Le Programme des Nations unies pour l'environnement (PNUE) a mené durant deux ans "une évaluation sans précédent" de l'étendue et de l'impact de la pollution dans l'Ogoniland, au cœur du delta du Niger, la région pétrolifère du premier producteur de brut d'Afrique.
Des ONG ont immédiatement réagi en montrant du doigt la compagnie anglo-néerlandaise Shell, le plus ancienne et la plus importante des majors opérant au Nigeria. "La restauration environnementale de l'Ogoniland pourrait bien être l'exercice de nettoyage de pétrole le plus vaste et le plus long jamais réalisé dans le monde si l'on veut ramener à un état entièrement sain l'eau potable, les sols, les criques et les écosystèmes importants tels que les mangroves, qui sont contaminés", selon un communiqué du PNUE qui a présenté l'étude le 4 août à Abuja. Ce nettoyage complet pourrait prendre 25 à 30 ans.
L'agence onusienne préconisé notamment la création d'un fonds spécial pour l'Ogoniland et suggère que les compagnies pétrolières et le gouvernement nigérian y injectent un milliard de dollars.
"Dans au moins dix communautés Ogoni, où l'eau potable est contaminée avec des niveaux élevés d'hydrocarbures, la santé publique est sérieusement menacée", relève le PNUE, précisant que l'une de ces communautés est située a proximité d'un oléoduc de la compagnie pétrolière nigériane (NNPC).
L'Ogoniland est quadrillé d'oléoducs et jonché de puits et les défenseurs de l'environnement dénoncent depuis des années l'impact environnemental de l'exploration de brut qui a détruit, selon eux, les moyens de subsistance d'une population vivant essentiellement de la pêche et de l'agriculture.
Shell fut contrainte de quitter l'Ogoniland en 1993 après des violences liées à la pauvreté et alors que beaucoup d'habitants ont dénoncé des dégâts environnementaux.
La question de l'attribution de la responsabilité de la pollution est souvent épineuse. De nombreux activistes dénoncent la négligence des groupes pétroliers.
Le PNUE relève que "le contrôle et l'entretien des installations pétrolières dans l'Ogoniland demeure inadéquat : les propres procédures de Shell Petroleum Development Company (SPDC) n'ont pas été respectées, conduisant à des problèmes de santé publique et de sécurité".
Amnesty International a de son côté estimé que l'étude prouvait que "Shell a eu un impact terrible au Nigeria et s'en est sorti en niant cela des décennies durant". Le groupe a "systématiquement échoué" à nettoyer ses fuites de pétrole, affirme l'ONG.
Shell a réagi le 4 août en réaffirmant que "la plupart des fuites" étaient le résultat "de sabotage, vol et raffinage clandestin".

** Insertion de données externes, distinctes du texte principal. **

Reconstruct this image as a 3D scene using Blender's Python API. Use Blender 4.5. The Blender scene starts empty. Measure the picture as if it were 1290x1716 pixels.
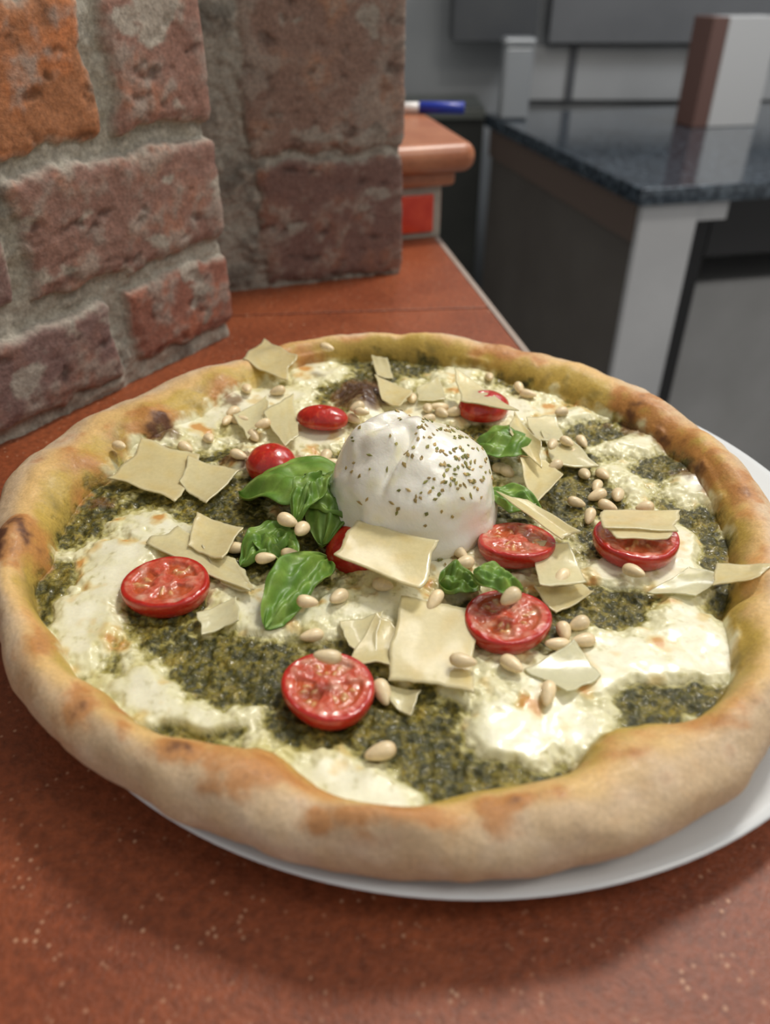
import bpy, math, random
import numpy as np
from mathutils import Vector
random.seed(7); rng=np.random.default_rng(7)
pi=math.pi
F=1300.0; TH=math.radians(35); CT,ST=math.cos(TH),math.sin(TH); H=0.213
FLOOR=-0.95

# ---------------------------------------------------------------- helpers
def P(u,v,z=0.027):
    """survey helper: photo measurement -> point on the horizontal plane z"""
    dx=(u-645)/F; dy=(858-v)/F
    den=ST-dy*CT; t=(H-z)/den
    return np.array([dx*t,(CT+dy*ST)*t,z])
def scl(p):
    return (p[1]*CT+(H-p[2])*ST)/F
_perm=rng.permutation(256); _perm=np.concatenate([_perm,_perm,_perm])
_g=rng.normal(size=(256,3)); _g/=np.linalg.norm(_g,axis=1)[:,None]
def noise(x,y,z=0.0):
    x=np.asarray(x,float); y=np.asarray(y,float); z=np.broadcast_to(np.asarray(z,float),x.shape)
    xi=np.floor(x).astype(int); yi=np.floor(y).astype(int); zi=np.floor(z).astype(int)
    xf=x-xi; yf=y-yi; zf=z-zi
    f=lambda t:t*t*t*(t*(t*6-15)+10)
    u,v,w=f(xf),f(yf),f(zf)
    def gr(a,b,c):
        h=_perm[_perm[_perm[(xi+a)&255]+((yi+b)&255)]+((zi+c)&255)]
        g=_g[h]
        return g[...,0]*(xf-a)+g[...,1]*(yf-b)+g[...,2]*(zf-c)
    l=lambda a,b,t:a+(b-a)*t
    return 1.6*l(l(l(gr(0,0,0),gr(1,0,0),u),l(gr(0,1,0),gr(1,1,0),u),v),
             l(l(gr(0,0,1),gr(1,0,1),u),l(gr(0,1,1),gr(1,1,1),u),v),w)
def fbm(x,y,z=0.0,o=4):
    s=0;a=1
    for i in range(o):
        s=s+a*noise(x*2**i+17.3*i,y*2**i+5.1*i,np.asarray(z)*2**i+3.7*i); a*=.5
    return s
def sst(a,b,x):
    t=np.clip((x-a)/(b-a),0,1); return t*t*(3-2*t)
def mixc(c1,c2,t):
    return c1*(1-t[...,None])+np.asarray(c2)*t[...,None]

def link(o): bpy.context.scene.collection.objects.link(o); return o
def mkobj(name,verts,faces,mat,smooth=True,col=None,attrs=None,parent=None,uvc=True):
    v=np.asarray(verts,float).reshape(-1,3)
    c=(v.min(0)+v.max(0))/2
    if parent is not None: c=np.zeros(3)
    me=bpy.data.meshes.new(name)
    f=faces.tolist() if isinstance(faces,np.ndarray) else faces
    me.from_pydata((v-c).tolist(),[],f); me.update()
    if smooth: me.polygons.foreach_set('use_smooth',[True]*len(me.polygons))
    if col is not None:
        a=me.color_attributes.new('Col','FLOAT_COLOR','POINT')
        cc=np.ones((len(v),4)); cc[:,:3]=np.clip(np.asarray(col).reshape(-1,3),0,1)
        a.data.foreach_set('color',cc.ravel())
    if attrs:
        for k,val in attrs.items():
            a=me.attributes.new(k,'FLOAT','POINT'); a.data.foreach_set('value',np.asarray(val,float).ravel())
    if mat: me.materials.append(mat)
    o=bpy.data.objects.new(name,me); o.location=c.tolist(); link(o)
    if parent is not None: 
        o.parent=parent; o.matrix_parent_inverse=parent.matrix_world.inverted()
    return o
def grid_faces(n,m,wrap=False,off=0):
    """n rows, m columns"""
    i=np.arange(n-1)[:,None]; j=np.arange(m if wrap else m-1)[None,:]
    j2=(j+1)%m
    a=i*m+j; b=i*m+j2; c=(i+1)*m+j2; d=(i+1)*m+j
    return (np.stack([a,b,c,d],-1).reshape(-1,4)+off)

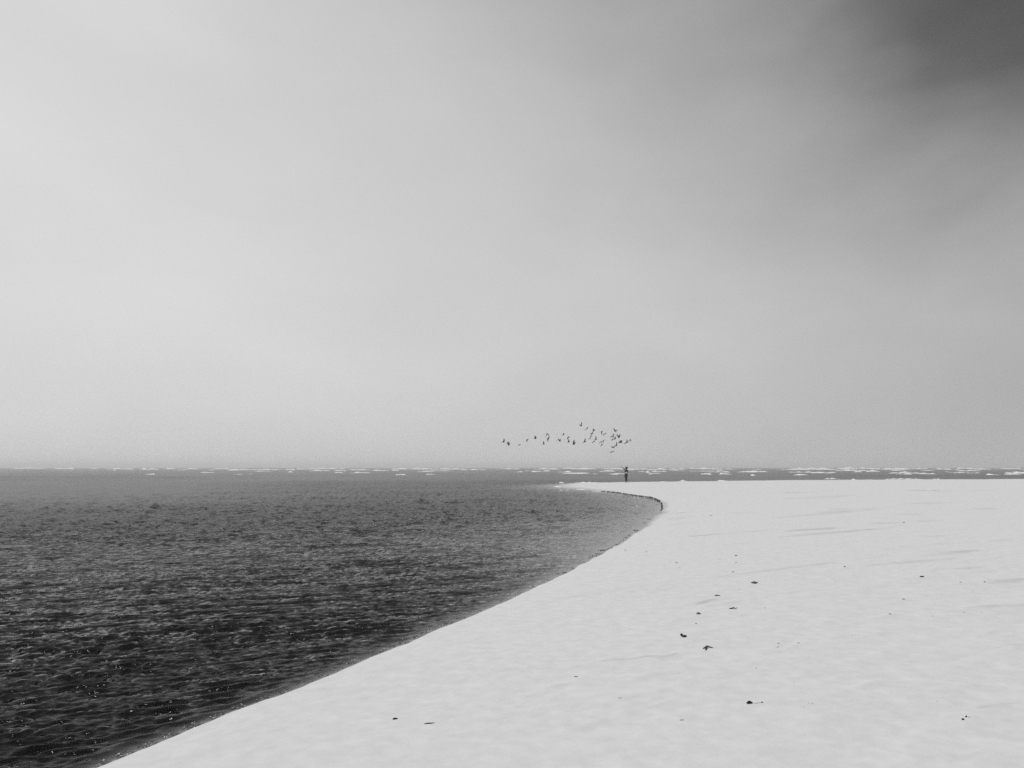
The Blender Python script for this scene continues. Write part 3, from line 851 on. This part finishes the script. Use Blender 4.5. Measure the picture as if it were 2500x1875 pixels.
# view, tail, beak, near wing, far wing, label
BIRDS = [
 (A_, (165, 280), (310, 255), [(235, 230), (280, 120), (265, 0)], [(220, 240), (160, 200), (110, 170)], 'highest gull of the flock with one wing straight up'),
 (A_, (550, 492), (635, 450), [(600, 460), (640, 400), (680, 345)], [(580, 475), (510, 505), (435, 548)], 'gull just below the highest one with wings spread along a slant'),
 (A_, (1030, 545), (1170, 545), [(1050, 520), (1030, 470), (950, 462)], [(1045, 550), (1015, 630), (985, 660)], 'topmost gull of the close chain right of the highest one'),
 (A_, (915, 752), (1030, 740), [(945, 735), (975, 690), (1030, 600)], [(930, 750), (890, 770), (850, 795)], 'second gull down the close slanting chain'),
 (A_, (880, 765), (955, 790), [(915, 790), (945, 870), (915, 995)], [(915, 780), (900, 760), (870, 745)], 'gull with both wings swept down inside the slanting chain'),
 (A_, (770, 1100), (865, 1080), [(820, 1060), (858, 960), (845, 880)], [(790, 1090), (750, 1125), (705, 1165)], 'lowest gull of the slanting chain with a wing trailing left'),
 (A_, (370, 1342), (560, 1285), [(465, 1290), (505, 1180), (480, 1060)], [(430, 1320), (370, 1345), (320, 1365)], 'gull left of the slanting chain standing tall on one raised wing'),
 (A_, (1120, 1175), (1270, 1135), [(1185, 1130), (1232, 1020), (1165, 920)], [(1150, 1150), (1110, 1175), (1080, 1190)], 'gull with a hooked raised wing just right of the chain foot'),
 (A_, (1010, 1300), (1150, 1255), [(1040, 1290), (1000, 1330), (960, 1395)], [(1080, 1265), (1120, 1245), (1150, 1240)], 'gull gliding below the hooked wing gull with one wing dropped'),
 (A_, (1540, 650), (1660, 595), [(1545, 655), (1598, 760), (1590, 860)], [(1560, 640), (1520, 650), (1470, 660)], 'gull with a long wing hanging straight down, upper middle of the flock'),
 (A_, (1760, 780), (1875, 748), [(1775, 780), (1730, 825), (1665, 912)], [(1830, 740), (1870, 735), (1900, 740)], 'slanting gull directly right of the hanging wing gull'),
 (A_, (1480, 1325), (1595, 1300), [(1510, 1320), (1450, 1360), (1385, 1415)], [(1540, 1290), (1570, 1280), (1590, 1275)], 'low slanting gull left of the bracket shaped one'),
 (A_, (1625, 1260), (1710, 1225), [(1660, 1240), (1670, 1320), (1660, 1415)], [(1680, 1220), (1730, 1188), (1830, 1172)], 'bracket shaped gull with one wing down and one swept right'),
 (A_, (1570, 1490), (1650, 1465), [(1590, 1490), (1540, 1545), (1485, 1625)], [(1600, 1460), (1610, 1445), (1625, 1430)], 'gull underneath the bracket shaped one'),
 (B_, (480, 340), (620, 300), [(535, 310), (520, 240), (425, 125)], [(590, 300), (635, 255), (668, 205)], 'upper gull on the right making a wide open V'),
 (B_, (340, 615), (415, 580), [(385, 590), (420, 540), (460, 490)], [(360, 600), (315, 640), (275, 700)], 'slanting gull left of the lower V shaped one'),
 (B_, (400, 665), (450, 625), [(425, 650), (400, 710), (370, 755)], [(430, 640), (440, 620), (455, 605)], 'small gull tucked between two others under the slanting one'),
 (B_, (430, 790), (565, 765), [(500, 765), (560, 720), (500, 615)], [(450, 785), (390, 810), (315, 870)], 'gull with an arched wing over its back below the small tucked one'),
 (B_, (670, 695), (830, 665), [(770, 660), (825, 570), (815, 470)], [(745, 650), (700, 560), (620, 485)], 'lower gull on the right making a clear V'),
 (B_, (780, 980), (850, 930), [(810, 950), (840, 900), (850, 855)], [(800, 965), (785, 1000), (770, 1035)], 'left gull of a tight overlapping pair right of the flock'),
 (B_, (830, 1000), (950, 990), [(880, 985), (905, 920), (945, 845)], [(870, 985), (865, 930), (855, 890)], 'right gull of a tight overlapping pair right of the flock'),
 (B_, (1150, 990), (1300, 985), [(1220, 970), (1265, 885), (1205, 810)], [(1180, 990), (1140, 1030), (1080, 1092)], 'gull before the last on the right with a crooked raised wing'),
 (B_, (1395, 830), (1480, 808), [(1430, 820), (1370, 880), (1320, 970)], [(1450, 815), (1490, 860), (1497, 965)], 'rightmost gull arched like an upturned U'),
 (B_, (555, 1185), (655, 1150), [(590, 1150), (632, 1060), (612, 940)], [(580, 1165), (560, 1180), (545, 1195)], 'gull with a tall wing below the tight pair'),
 (B_, (385, 1305), (490, 1265), [(450, 1270), (500, 1220), (535, 1155)], [(430, 1275), (360, 1240), (300, 1208)], 'dark gull second from the bottom of the flock'),
 (B_, (290, 1575), (355, 1520), [(340, 1530), (400, 1480), (475, 1555)], [(320, 1550), (290, 1590), (255, 1625)], 'lowest gull, right above the raised arm of the person'),
 (C_, (310, 855), (400, 845), [(365, 840), (388, 800), (370, 740)], [(350, 850), (325, 855), (300, 860)], 'leftmost gull of the whole flock'),
 (C_, (465, 875), (495, 855), [(480, 870), (465, 890), (455, 915)], [(480, 865), (470, 855), (460, 850)], 'small gull just right of the leftmost one'),
 (C_, (480, 948), (555, 935), [(515, 935), (533, 890), (515, 830)], [(510, 940), (500, 900), (498, 870)], 'third gull from the left, wing raised beside the small one'),
 (C_, (790, 958), (875, 915), [(830, 935), (855, 925), (865, 912)], [(830, 940), (810, 950), (795, 956)], 'gull seen flat on as a dark dash, low left of the flock'),
 (C_, (1045, 775), (1085, 800), [(1070, 790), (1090, 770), (1115, 752)], [(1070, 790), (1065, 820), (1055, 850)], 'small Y shaped gull between the dash and the curled one'),
 (C_, (1280, 752), (1355, 742), [(1320, 740), (1338, 695), (1270, 660)], [(1310, 745), (1300, 720), (1295, 705)], 'gull with a wing curled over, alone left of centre'),
 (C_, (1530, 915), (1600, 905), [(1560, 905), (1575, 865), (1548, 825)], [(1550, 910), (1540, 914), (1530, 918)], 'gull alone below the curly tall group left of centre'),
 (C_, (1640, 640), (1672, 612), [(1655, 630), (1660, 600), (1662, 575)], [(1655, 640), (1640, 665), (1628, 692)], 'upper left gull of the curly tall group'),
 (C_, (1685, 605), (1715, 630), [(1705, 625), (1725, 665), (1725, 700)], [(1700, 615), (1690, 605), (1680, 600)], 'upper right gull of the curly tall group'),
 (C_, (1665, 740), (1755, 705), [(1700, 730), (1695, 780), (1690, 838)], [(1700, 725), (1690, 735), (1675, 740)], 'lowest gull of the curly tall group'),
 (C_, (1980, 790), (2030, 770), [(2000, 780), (1975, 795), (1950, 818)], [(2010, 775), (2025, 755), (2035, 738)], 'left gull of the low pair at the centre of the flock'),
 (C_, (2020, 828), (2090, 815), [(2050, 815), (2060, 785), (2060, 755)], [(2050, 820), (2040, 800), (2040, 785)], 'right gull of the low pair at the centre of the flock'),
 (C_, (2135, 635), (2195, 620), [(2160, 620), (2165, 600), (2160, 575)], [(2150, 630), (2130, 640), (2108, 660)], 'gull above and right of the low central pair'),
 (D_, (380, 610), (432, 595), [(390, 610), (378, 640), (385, 665)], [(400, 600), (395, 590), (385, 585)], 'upper gull of two stacked ones left of the tall bracket'),
 (D_, (370, 738), (442, 720), [(405, 725), (412, 690), (400, 655)], [(395, 730), (385, 735), (375, 738)], 'lower gull of two stacked ones left of the tall bracket'),
 (D_, (495, 798), (568, 783), [(525, 785), (538, 715), (560, 668)], [(540, 780), (570, 740), (590, 720)], 'gull shaped like a tall bracket left of the standing wing gull'),
]


def bird_part(name, stations, mat, parent):
    """loft: stations of (centre, axis-1 half size vector, axis-2 half size vector)"""
    vs, fs, m = [], [], 8
    for c, a, b in stations:
        for k in range(m):
            t = 2 * math.pi * k / m
            vs.append(tuple(c + a * math.cos(t) + b * math.sin(t)))
    for i in range(len(stations) - 1):
        for k in range(m):
            fs.append((i * m + k, i * m + (k + 1) % m, (i + 1) * m + (k + 1) % m, (i + 1) * m + k))
    fs.append(tuple(range(m))[::-1]); fs.append(tuple(range((len(stations) - 1) * m, len(stations) * m)))
    me = bpy.data.meshes.new(name); me.from_pydata(vs, [], fs); me.update()
    for p in me.polygons: p.use_smooth = True
    return put(name, me, mat, parent)


def make_bird(spec, i):
    (sc_, ox, oy), tail, beak, w1, w2, label = spec
    rnd = random.Random(100 + i)
    dist = 112.0 + rnd.uniform(-7, 7)
    mpp = dist / F                                    # metres per photograph pixel at that distance

    def P(q, depth=0.0):
        px, py = ox + q[0] / sc_, oy + q[1] / sc_
        d = direction(px, py)
        t = (dist + depth) / d.y
        return Vector((d.x * t, d.y * t, CAM_H + d.z * t))
    mid = ((tail[0] + beak[0]) / 2, (tail[1] + beak[1]) / 2)
    o = P(mid)
    root = thing('seagull', label, 'gull', o, 'gulls flying in a flock over the spit')
    tl, bk = P(tail) - o, P(beak) - o
    ln = (bk - tl).length
    want = 0.40
    if ln < want:                                      # the rest of its length lies towards or away from us
        dy = math.sqrt(want * want - ln * ln) * rnd.choice((-1, 1)) * 0.5
        bk.y += dy; tl.y -= dy
    ax = (bk - tl).normalized()
    up = Vector((0, 0, 1)); side = ax.cross(up).normalized(); up = side.cross(ax)
    st = []
    for t, r, hgt in ((0, .055, .008), (.14, .035, .014), (.25, .026, .022), (.42, .05, .05), (.6, .058, .06), (.76, .042, .046),
                      (.84, .034, .038), (.91, .03, .03), (.95, .010, .010), (1.0, .002, .002)):
        st.append((tl.lerp(bk, t), side * r * 1.15, up * hgt * 1.2))
    bird_part('body', st, BIRD_DARK, root)
    for wi, w in enumerate((w1, w2)):
        sgn = -1 if wi == 0 else 1
        sh = o * 0 + side * 0.02 * sgn + (P(w[0]) - o) * 0.35
        e = P(w[1]) - o; tp = P(w[2]) - o
        l1, l2 = (e - sh).length, (tp - e).length
        if l1 < 0.20: e.y += sgn * math.sqrt(0.20 ** 2 - l1 ** 2)
        tp.y += e.y * 0.8
        l2 = (tp - e).length
        if l2 < 0.30: tp.y += sgn * math.sqrt(0.30 ** 2 - l2 ** 2)
        pts = [sh, sh.lerp(e, .5), e, e.lerp(tp, .35) + up * .01, e.lerp(tp, .7), tp]
        ch = [.095, .10, .09, .078, .055, .012]
        th = [.032, .028, .025, .02, .014, .006]
        st = []
        for j, p in enumerate(pts):
            dd = (pts[min(j + 1, 5)] - pts[max(j - 1, 0)]).normalized()
            c = (ax - dd * ax.dot(dd))
            c = c.normalized() if c.length > 0.1 else side
            nn = dd.cross(c).normalized()
            st.append((p - c * ch[j] * 0.3, c * ch[j], nn * th[j]))
        bird_part('wing', st, BIRD_WING, root)
    return root


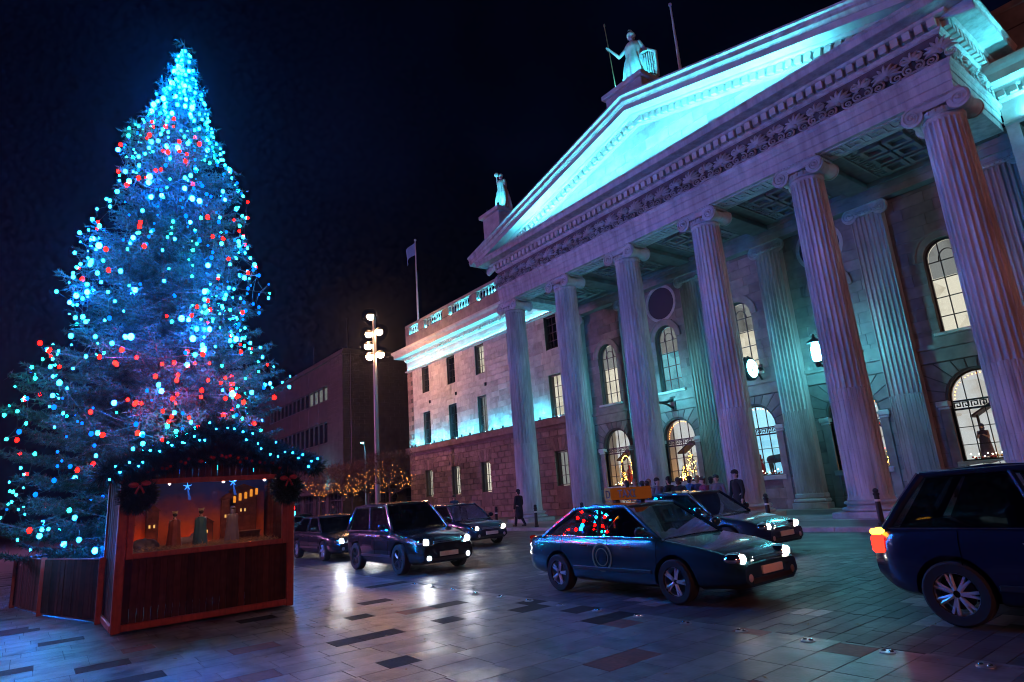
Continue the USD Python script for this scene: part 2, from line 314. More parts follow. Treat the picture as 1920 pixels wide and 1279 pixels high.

"Nous nettoyons toutes les fuites depuis nos installations quelle qu'en soit la cause", a assuré dans un communiqué Mutiu Sunmonu, directeur général de SPDC, qui gère les opérations nigérianes pour Shell.
Un important oléoduc appartenant à SPDC continue de traverser l'Ogoniland, selon le site Internet de la société, et Shell a reconnu mercredi sa responsabilité dans deux marées noires en 2008 et 2009 dans la région, s'engageant à payer des compensations.
Le président Goodluck Jonathan a assuré après avoir reçu l'étude, que son gouvernement allait "discuter avec Shell et d'autres compagnies (...) ainsi que les agences gouvernementales compétentes pour voir comment nous pouvons gérer ce rapport".
Le Mouvement pour la survie du peuple Ogoni (Mosop) a estimé le 4 août que le gouvernement devait "révoquer la licence de Shell en raison des ravages provoqués dans l'Ogoniland".